Can Skateboarding Save Our Schools?
This week, I have had the privilege of spending two days at a Rick
Wormeli differentiated instruction and assessment conference in Manchester, NH.
Wormeli is a leading expert on grading reform and the need for standards-based
grading and reporting systems. If you haven’t had the opportunity to hear him
speak live, I strongly recommend it as an educator or as a parent. Wormeli has
a unique ability to use humor to gain a sense of trust with his audience so
that he can have the difficult conversation with them about why a major reform
is needed in schools for grading practices.
One of many “pearls of wisdom” that I took away from my time with
Wormeli was this video from Dr. Tae. The YouTube description of this video
states this:
Dr. Tae is a skateboarder,
videographer, scientist, and teacher. Contrasting his observations of his own
learning while skateboarding with the reality that is the current education
system, Dr. Tae provides some insight as to how we might better educate in the
future.
Wormeli recommends this video as a great way to start a
conversation with a faculty or with parents on the need for change in our
schools. Dr. Tae does a great job
comparing his own learning of a difficult skateboarding trick, one that took
him years to master, and how that learning is vastly different from the way our
schools structure learning.
Having engaged in grading reform practices with my own school district
in Southern New Hampshire, I can tell you that the hardest part is figuring out
how to start the process. It can seem overwhelming to think about all the aspects
(both the benefits and the side-effects) of a whole-system grade reform
movement. The most daunting part is the fear of the unknown and the feeling as
though you have to build a plan that will address every single scenario imaginable.
Wormeli advises educators and schools to start small. Implement one small part
of a grading reform plan as a pilot. Start at the classroom level and involve
students and parents along the way in monitoring that pilot. I speak from
experience when I tell you that he is right.

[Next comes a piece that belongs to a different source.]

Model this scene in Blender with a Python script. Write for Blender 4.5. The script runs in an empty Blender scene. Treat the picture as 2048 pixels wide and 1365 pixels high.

Over a 2-3 year period our school
slowly increased our pilot and added more to our grading reform movement.
Change didn’t happen overnight but looking back three years later our reforms
are still producing changes in teacher practice, in behavior, and in results.
Not a day goes by that I am not convinced it was the right thing for us to do.
We continue to grow and develop as a twenty first-century school community, but
we have left our nineteenth-century grading practices behind us.